## Exercise brief:
From the listing below, extract each line containing the string "pixels".

┌──

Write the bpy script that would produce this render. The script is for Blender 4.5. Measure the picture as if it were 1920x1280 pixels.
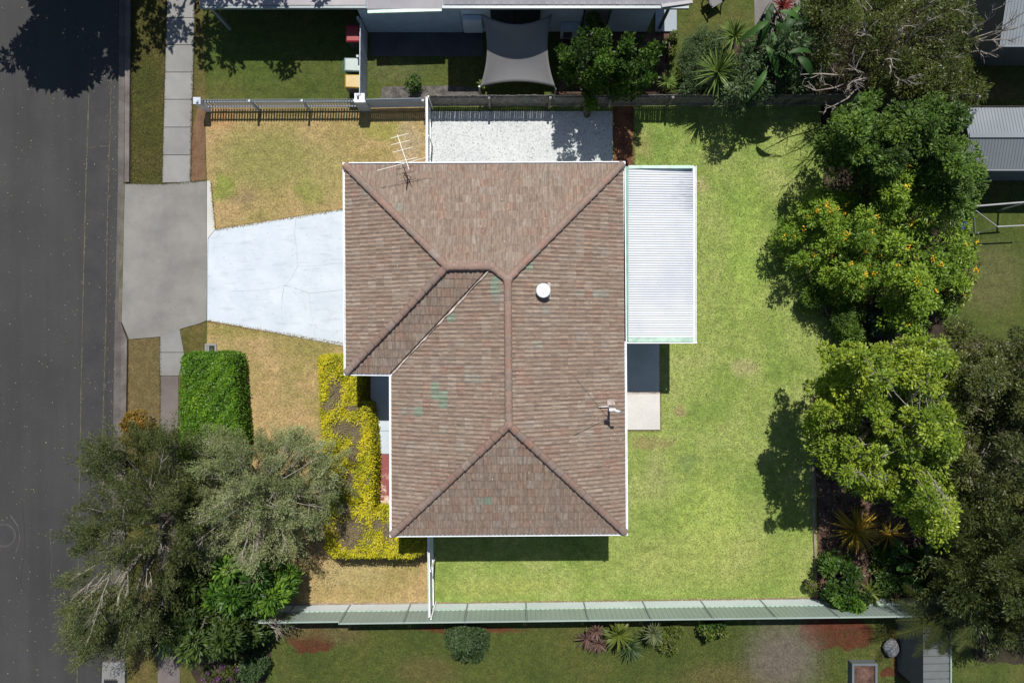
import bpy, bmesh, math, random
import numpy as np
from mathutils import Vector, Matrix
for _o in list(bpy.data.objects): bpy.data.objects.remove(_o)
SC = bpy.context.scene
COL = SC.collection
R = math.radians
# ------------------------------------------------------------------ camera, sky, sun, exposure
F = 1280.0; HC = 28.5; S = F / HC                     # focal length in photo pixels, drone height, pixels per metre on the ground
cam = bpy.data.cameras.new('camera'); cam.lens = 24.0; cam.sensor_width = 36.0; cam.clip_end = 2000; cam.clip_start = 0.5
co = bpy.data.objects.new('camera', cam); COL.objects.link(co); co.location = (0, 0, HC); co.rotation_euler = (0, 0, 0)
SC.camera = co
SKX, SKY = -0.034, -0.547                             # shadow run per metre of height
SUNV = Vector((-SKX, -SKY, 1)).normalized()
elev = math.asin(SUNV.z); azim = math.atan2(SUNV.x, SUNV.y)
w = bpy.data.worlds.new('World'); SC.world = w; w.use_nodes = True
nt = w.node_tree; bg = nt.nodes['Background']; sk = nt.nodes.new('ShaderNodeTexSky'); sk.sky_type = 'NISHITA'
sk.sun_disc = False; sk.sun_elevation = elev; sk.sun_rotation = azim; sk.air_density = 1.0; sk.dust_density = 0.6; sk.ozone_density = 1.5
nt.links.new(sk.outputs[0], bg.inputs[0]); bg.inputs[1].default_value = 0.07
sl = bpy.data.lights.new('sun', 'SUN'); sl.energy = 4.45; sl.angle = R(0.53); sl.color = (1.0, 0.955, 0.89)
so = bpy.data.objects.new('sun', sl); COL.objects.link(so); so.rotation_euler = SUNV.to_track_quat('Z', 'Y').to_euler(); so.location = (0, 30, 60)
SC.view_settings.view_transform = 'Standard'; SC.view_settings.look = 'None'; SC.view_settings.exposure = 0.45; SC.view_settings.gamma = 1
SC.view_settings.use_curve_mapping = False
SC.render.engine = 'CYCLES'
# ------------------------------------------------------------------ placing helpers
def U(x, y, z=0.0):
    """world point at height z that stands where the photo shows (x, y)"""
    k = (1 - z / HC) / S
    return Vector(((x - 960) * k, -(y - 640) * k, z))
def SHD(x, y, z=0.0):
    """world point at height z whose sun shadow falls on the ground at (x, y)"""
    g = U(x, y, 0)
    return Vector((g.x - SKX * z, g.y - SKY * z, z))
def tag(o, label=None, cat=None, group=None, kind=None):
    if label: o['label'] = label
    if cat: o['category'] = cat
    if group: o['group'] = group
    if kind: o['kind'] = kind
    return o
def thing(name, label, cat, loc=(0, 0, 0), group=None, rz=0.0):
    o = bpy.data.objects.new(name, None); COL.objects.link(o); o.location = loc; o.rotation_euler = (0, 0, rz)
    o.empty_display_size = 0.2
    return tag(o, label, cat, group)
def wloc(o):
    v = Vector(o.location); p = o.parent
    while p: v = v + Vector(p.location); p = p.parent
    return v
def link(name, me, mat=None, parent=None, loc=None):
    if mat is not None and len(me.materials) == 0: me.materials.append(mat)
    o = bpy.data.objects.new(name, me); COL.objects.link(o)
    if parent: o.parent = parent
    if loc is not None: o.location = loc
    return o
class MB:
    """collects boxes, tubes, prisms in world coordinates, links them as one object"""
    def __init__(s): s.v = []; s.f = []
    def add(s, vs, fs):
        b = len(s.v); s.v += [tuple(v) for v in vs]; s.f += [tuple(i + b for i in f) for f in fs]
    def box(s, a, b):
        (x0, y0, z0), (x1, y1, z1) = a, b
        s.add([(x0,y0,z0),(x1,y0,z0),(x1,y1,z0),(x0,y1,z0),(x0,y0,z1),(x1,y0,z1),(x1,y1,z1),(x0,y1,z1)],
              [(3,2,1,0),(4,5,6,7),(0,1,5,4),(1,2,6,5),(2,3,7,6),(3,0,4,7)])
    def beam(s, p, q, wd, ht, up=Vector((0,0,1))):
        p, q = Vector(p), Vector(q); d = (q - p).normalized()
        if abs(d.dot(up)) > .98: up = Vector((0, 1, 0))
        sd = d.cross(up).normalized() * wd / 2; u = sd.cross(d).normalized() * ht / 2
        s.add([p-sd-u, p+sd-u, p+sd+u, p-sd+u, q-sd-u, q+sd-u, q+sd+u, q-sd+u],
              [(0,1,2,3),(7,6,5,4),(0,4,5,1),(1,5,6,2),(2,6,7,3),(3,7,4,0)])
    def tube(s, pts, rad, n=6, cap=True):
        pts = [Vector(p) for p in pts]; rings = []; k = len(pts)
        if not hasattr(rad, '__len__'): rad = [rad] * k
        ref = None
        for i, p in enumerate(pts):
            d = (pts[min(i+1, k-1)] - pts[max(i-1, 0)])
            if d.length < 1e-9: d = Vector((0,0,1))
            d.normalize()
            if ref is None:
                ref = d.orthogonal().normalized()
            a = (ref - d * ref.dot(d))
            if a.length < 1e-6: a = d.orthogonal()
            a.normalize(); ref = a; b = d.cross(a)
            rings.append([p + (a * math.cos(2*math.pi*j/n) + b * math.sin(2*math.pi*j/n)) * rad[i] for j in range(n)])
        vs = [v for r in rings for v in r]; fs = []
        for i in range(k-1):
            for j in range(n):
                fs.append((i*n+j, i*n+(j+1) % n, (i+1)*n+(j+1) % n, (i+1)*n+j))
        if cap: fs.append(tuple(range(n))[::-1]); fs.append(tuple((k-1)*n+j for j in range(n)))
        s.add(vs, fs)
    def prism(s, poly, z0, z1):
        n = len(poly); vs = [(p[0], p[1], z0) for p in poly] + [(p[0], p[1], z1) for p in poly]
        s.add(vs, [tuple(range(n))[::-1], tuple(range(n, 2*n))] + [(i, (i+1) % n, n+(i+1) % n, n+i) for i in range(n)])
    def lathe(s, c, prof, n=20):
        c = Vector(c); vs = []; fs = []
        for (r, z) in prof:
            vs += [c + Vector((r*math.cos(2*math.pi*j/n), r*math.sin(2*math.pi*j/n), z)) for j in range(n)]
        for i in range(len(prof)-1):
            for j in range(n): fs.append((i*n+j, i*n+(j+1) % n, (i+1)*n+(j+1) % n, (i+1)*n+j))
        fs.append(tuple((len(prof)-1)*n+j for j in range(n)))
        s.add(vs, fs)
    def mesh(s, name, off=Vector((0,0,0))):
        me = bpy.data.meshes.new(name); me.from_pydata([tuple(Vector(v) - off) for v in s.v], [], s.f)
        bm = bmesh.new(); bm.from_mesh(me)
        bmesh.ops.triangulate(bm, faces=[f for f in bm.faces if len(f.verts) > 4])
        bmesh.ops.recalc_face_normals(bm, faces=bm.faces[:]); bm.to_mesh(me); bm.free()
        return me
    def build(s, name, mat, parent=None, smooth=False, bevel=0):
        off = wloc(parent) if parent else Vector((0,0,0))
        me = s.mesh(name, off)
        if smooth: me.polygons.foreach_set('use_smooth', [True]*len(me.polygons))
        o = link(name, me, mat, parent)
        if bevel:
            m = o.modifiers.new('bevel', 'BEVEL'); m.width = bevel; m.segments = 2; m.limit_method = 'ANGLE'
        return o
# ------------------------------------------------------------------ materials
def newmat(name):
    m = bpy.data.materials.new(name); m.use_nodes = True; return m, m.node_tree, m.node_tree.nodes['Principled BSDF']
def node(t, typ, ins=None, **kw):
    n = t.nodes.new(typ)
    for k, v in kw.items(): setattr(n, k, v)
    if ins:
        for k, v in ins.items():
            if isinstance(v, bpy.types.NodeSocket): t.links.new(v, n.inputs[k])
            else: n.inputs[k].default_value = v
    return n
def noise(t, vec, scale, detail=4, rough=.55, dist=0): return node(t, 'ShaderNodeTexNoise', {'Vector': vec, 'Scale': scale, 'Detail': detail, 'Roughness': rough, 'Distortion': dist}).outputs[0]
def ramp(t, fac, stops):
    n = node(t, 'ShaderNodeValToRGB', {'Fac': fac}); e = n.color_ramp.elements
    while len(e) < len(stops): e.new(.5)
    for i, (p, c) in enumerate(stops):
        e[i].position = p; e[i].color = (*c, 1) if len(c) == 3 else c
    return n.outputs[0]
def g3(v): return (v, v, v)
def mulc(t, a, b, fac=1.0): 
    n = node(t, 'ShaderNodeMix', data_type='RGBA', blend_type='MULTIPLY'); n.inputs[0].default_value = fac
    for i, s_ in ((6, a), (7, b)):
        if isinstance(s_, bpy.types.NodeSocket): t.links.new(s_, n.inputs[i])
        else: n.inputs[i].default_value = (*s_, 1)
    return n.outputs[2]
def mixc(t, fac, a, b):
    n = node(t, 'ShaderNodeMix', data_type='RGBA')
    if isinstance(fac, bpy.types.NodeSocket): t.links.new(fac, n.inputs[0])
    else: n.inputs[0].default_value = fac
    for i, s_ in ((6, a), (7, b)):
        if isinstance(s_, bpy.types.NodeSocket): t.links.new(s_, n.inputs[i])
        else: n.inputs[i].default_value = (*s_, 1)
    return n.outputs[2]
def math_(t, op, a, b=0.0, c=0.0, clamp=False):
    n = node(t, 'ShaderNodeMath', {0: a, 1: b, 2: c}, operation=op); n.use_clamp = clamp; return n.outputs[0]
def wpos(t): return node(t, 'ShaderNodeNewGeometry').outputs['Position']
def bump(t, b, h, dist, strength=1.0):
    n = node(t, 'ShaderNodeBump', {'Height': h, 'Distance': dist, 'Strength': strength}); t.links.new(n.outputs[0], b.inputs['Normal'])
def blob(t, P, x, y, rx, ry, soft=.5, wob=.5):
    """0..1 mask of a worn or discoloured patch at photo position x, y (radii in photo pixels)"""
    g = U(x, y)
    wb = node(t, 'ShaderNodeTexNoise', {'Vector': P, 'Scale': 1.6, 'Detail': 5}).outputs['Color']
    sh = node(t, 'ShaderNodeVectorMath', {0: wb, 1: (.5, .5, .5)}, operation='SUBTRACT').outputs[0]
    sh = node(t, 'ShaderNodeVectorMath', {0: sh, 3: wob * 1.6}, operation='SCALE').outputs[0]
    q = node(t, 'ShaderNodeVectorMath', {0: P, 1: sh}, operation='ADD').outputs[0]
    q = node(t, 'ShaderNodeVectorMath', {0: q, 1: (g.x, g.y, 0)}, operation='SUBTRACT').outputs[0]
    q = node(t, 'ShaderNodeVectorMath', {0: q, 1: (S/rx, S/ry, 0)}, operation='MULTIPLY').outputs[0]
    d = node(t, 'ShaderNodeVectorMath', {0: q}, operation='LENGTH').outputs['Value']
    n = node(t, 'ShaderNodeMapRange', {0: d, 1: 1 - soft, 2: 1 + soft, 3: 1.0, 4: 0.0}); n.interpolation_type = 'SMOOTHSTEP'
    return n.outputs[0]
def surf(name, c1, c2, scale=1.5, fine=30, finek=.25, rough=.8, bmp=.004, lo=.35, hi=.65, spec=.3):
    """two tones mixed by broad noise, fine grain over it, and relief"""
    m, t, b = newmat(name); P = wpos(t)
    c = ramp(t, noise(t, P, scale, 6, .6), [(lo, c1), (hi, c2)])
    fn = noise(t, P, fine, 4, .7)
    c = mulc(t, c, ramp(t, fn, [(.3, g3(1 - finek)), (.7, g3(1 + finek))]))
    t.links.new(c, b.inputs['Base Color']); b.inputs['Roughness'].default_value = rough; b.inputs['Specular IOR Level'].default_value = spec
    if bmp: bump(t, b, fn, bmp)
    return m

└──

## Solution:
Write the bpy script that would produce this render. The script is for Blender 4.5. Measure the picture as if it were 1920x1280 pixels.
F = 1280.0; HC = 28.5; S = F / HC                     # focal length in photo pixels, drone height, pixels per metre on the ground
    """0..1 mask of a worn or discoloured patch at photo position x, y (radii in photo pixels)"""